Ne yazık ki ABD, YPG’nin kökünün PKK olduğu gerçeğini görmek istemiyor.
2) ABD PETROL ŞİRKETİYLE ANLAŞMA
Şimdi meselenin ‘tamamen duygusal’ kısmına gelelim.
ABD, PKK/YPG’nin bölgedeki varlığına o kadar açık destek veriyor ki...
Askeri yardım ve eğitimin dışında, enerji işbirliği bile gerçekleşiyor.
ABD’li Delta Crescent Energy şirketi, 11 Ağustos 2020’de YPG ile bir petrol anlaşması yapıyor.

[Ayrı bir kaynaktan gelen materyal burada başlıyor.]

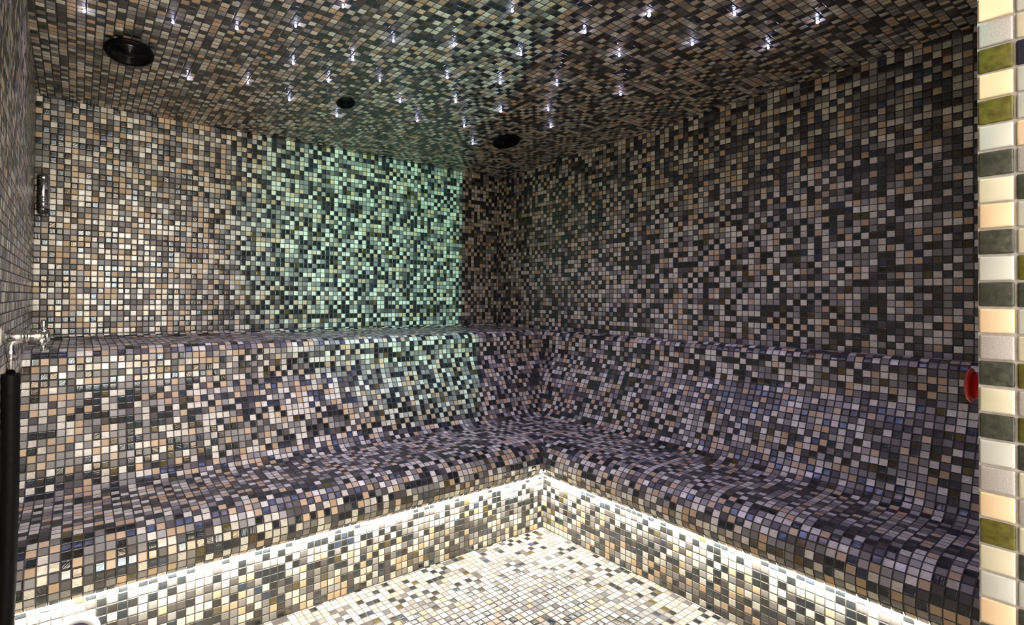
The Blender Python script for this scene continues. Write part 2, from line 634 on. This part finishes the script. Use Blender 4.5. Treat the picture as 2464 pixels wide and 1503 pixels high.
def wing(which, i0, i1, name):
    rows_, arcs = [], []
    for k in range(i0, i1 + 1):
        e, z = cur[k]
        if which == 'A':
            y = -(e + FA)
            x0, x1 = XE, -(e + FB)
            xs = [x0 + (x1 - x0) * t / 24 for t in range(25)]
            rows_.append([V(x, y, z) for x in xs])
            arcs.append([(x - 0.55, -arc[k] + 600.3) for x in xs])
        else:
            x = -(e + FB)
            y0, y1 = -(e + FA), YN
            yy = [y0 + (y1 - y0) * t / 24 for t in range(25)]
            rows_.append([V(x, y, z) for y in yy])
            arcs.append([(y + 500.15, -arc[k] + 600.3) for y in yy])
    o = grid_mesh(name, rows_, MOS, lambda i, j: arcs[i][j], parent=bench, smooth=True, origin=bl)
    return o


for wch in 'AB':
    wing(wch, 0, iS, 'backrest')
    wing(wch, iS, len(cur) - 1, 'seat')
# ledge tops behind the backrests
eL = prof[0][0]
zl = [(-40.35, 0.0), (-40.62, -0.25), (-40.76, -0.7), (-40.8, -1.4)]
rowsA = [[V(x, y, z) for x in (XE, -(eL + FB))] for z, y in zl] + [[V(x, -(eL + FA), prof[0][1]) for x in (XE, -(eL + FB))]]
dd = [0, .35, .8, 1.5, 1.5 + (eL + FA - 1.4)]
grid_mesh('ledge', rowsA, MOS, lambda i, j: ((XE, -(eL + FB))[j] - .55, 700.3 - dd[i]), parent=bench, origin=bl)
rowsB = [[V(0, y, -40.8) for y in (0, YN)], [V(-(eL + FB), y, prof[0][1]) for y in (0, YN)]]
grid_mesh('ledge', rowsB, MOS, lambda i, j: ((500.15, YN + 500.15)[j], 700.3 - i), parent=bench, origin=bl)
# base (kick) walls
EK = 20.9
kz = [FZ, -65.55]
grid_mesh('base', [[V(x, -(EK + FA), z) for x in (XE, -(EK + FB))] for z in kz], MOS,
          lambda i, j: ((XE, -(EK + FB))[j] - 50.8, kz[i] - .25), parent=bench, origin=bl)
grid_mesh('base', [[V(-(EK + FB), y, z) for y in (-(EK + FA), YN)] for z in kz], MOS,
          lambda i, j: ((-(EK + FA), YN)[j] + 800.7, kz[i] - .25), parent=bench, origin=bl)
# soffit of the light slot
for wch in 'AB':
    pr = [(21.75, -65.75), (21.75, -65.45), (20.9, -65.45)]
    if wch == 'A':
        rr_ = [[V(x, -(e + FA), z) for x in (XE, -(e + FB))] for e, z in pr]
    else:
        rr_ = [[V(-(e + FB), y, z) for y in (-(e + FA), YN)] for e, z in pr]
    grid_mesh('light_slot', rr_, CREAM, lambda i, j: (i, j), parent=bench, origin=bl)


def strip(which, label):
    e0, e1, z0, z1 = 21.45, 21.74, -65.80, -65.50
    if which == 'A':
        a, b = V(XL + 2.2, -(e0 + FA), z0), V(-(e0 + FB) - .3, -(e1 + FA), z1)
    else:
        a, b = V(-(e0 + FB), -(e0 + FA) - .3, z0), V(-(e1 + FB), YN + .2, z1)
    bm = bmesh.new()
    n = 16
    lx = which == 'A'
    for k in range(n):
        lo, hi = a.copy(), b.copy()
        ax = 0 if lx else 1
        A0, B0 = a[ax], b[ax]
        lo[ax], hi[ax] = A0 + (B0 - A0) * k / n, A0 + (B0 - A0) * (k + 1) / n
        v = [bm.verts.new((x, y, z)) for x in (lo.x, hi.x) for y in (lo.y, hi.y) for z in (lo.z, hi.z)]
        for q in ((0, 1, 3, 2), (4, 6, 7, 5), (0, 4, 5, 1), (2, 3, 7, 6), (0, 2, 6, 4), (1, 5, 7, 3)):
            bm.faces.new([v[t] for t in q])
    bmesh.ops.remove_doubles(bm, verts=bm.verts, dist=1e-6)
    bmesh.ops.recalc_face_normals(bm, faces=bm.faces)
    me = bpy.data.meshes.new('led_strip')
    bm.to_mesh(me)
    bm.free()
    me.materials.append(LED)
    tag(link('led_strip', me), label, 'light strip', 'strip lights under the bench')


strip('A', 'warm white light strip under the seat edge of the left bench wing')
strip('B', 'warm white light strip under the seat edge of the right bench wing')

# ------------------------------------------------------------------ ceiling star lights
stars = [(-95.2, -34.2, 202, 23), (-86.1, -37.4, 416, 50), (-79.2, -40.4, 570, 64), (-73.2, -45.2, 711, 58), (-70.1, -35.2, 706, 148),
         (-81.8, -21.1, 453, 186), (-73.8, -24.7, 597, 197), (-66.2, -21.8, 697, 237), (-70.0, -52.5, 825, 12), (-52.7, -63.2, 1234, 22),
         (-61.1, -48.9, 946, 95), (-53.7, -52.5, 1091, 106), (-44.3, -55.8, 1253, 128), (-63.4, -41.1, 850, 140), (-63.5, -32.4, 791, 192),
         (-56.9, -37.1, 913, 191), (-48.7, -43.9, 1076, 184), (-40.6, -47.1, 1204, 197), (-50.1, -31.7, 962, 241), (-42.0, -37.0, 1097, 242),
         (-32.6, -38.1, 1205, 265), (-25.8, -43.4, 1320, 262), (-56.5, -19.4, 810, 276), (-42.7, -25.5, 1005, 288), (-33.4, -28.1, 1117, 302),
         (-18.9, -37.4, 1324, 303), (-25.4, -20.6, 1138, 343), (-38.0, -72.0, 1562, 33), (-29.4, -78.1, 1767, 31), (-18.8, -83.2, 1966, 50),
         (-41.5, -64.9, 1407, 74), (-32.4, -63.5, 1490, 130), (-26.8, -71.2, 1667, 102), (-16.9, -76.6, 1848, 112), (-32.5, -51.7, 1340, 201),
         (-20.7, -55.1, 1493, 224)]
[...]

Anlaşmanın Biden yönetimi tarafından sonlandırıldığı haberleri çıksa da bu anlaşmanın sonucundan çok niyeti beni ilgilendiriyor.
Sonuçta bir ABD şirketinin resmi yatırımı sözkonusu.
Bu bölgede olayların ve ilişkilerin nasıl da girift bir hale geldiğini göstermesi açısından bu anlaşma önemli bir belge oluyor.
Şurası açık; PKK/YPG’nin elinde tuttuğu petrol bölgesi Suriye petrolünün çok önemli bir bölümünü oluşturmaktadır. Bu gelirler, Türkiye’ye karşı kullanılan silahlara dönüşmektedir.
Türkiye işte yıllardır anlattığı, belgelediği bu gerçeklere karşı bir cevap alamadığı için bu harekâtı yapmıştır.
Bazı petrol alanları ve depolar vurulmuştur.
3) EN İNCE NOKTA
Harekât öncesindeki uyarılara rağmen ABD askeri bölgeden çekilmemiştir.
Şimdilik buralardan çekilmeye niyetli olmayacağı da kuvvetli bir ihtimaldir.
Yakın tarihte Körfez ülkelerinde olduğu gibi burada da enerji sınırlarının cetvelle çizilme gayreti olduğunu görebiliyoruz. Tabii ABD’nin bu bölgedeki ısrarının ardında İran’la olan sınırın da çok büyük etkisi var.
Pentagon’un bütün hesaplarında İran çok önemli bir yer tutar. Bu petrol bölgesinin İran etkisine geçmesini elbette istemez. Şimdi soralım:
“ABD PKK/YPG ile kurduğu bu ilişkiden vazgeçer mi?”
Ben şimdilik buna ihtimal vermiyorum.
Ancak... Türkiye bu son harekâtla göstermiştir ki;
-Bekası için sonuna kadar mücadelede kararlıdır.
Yani Türkiye için ‘stratejik ortak’ dedikten sonra;
“Biz stratejiyi yaparız, sen ortak olursun” diye düşünen Pentagon kafasına artık o döneminin kapandığı ilan edilmiştir.
Türk- Amerikan ilişkilerinde bundan sonraki dönem çok hassastır.
Önümüzdeki dönemde Türkiye’nin beklediği F-16 satışı dahi olmak üzere; Cumhurbaşkanı Recep Tayyip Erdoğan’ın, Biden ile yapacağı görüşme elbette belirleyici olacaktır...
Ama her durumda;
Türkiye burnunun dibinde petrol gelirlerini silaha dönüştüren bir terör yapısına izin vermemek için elinden geleni yapacaktır.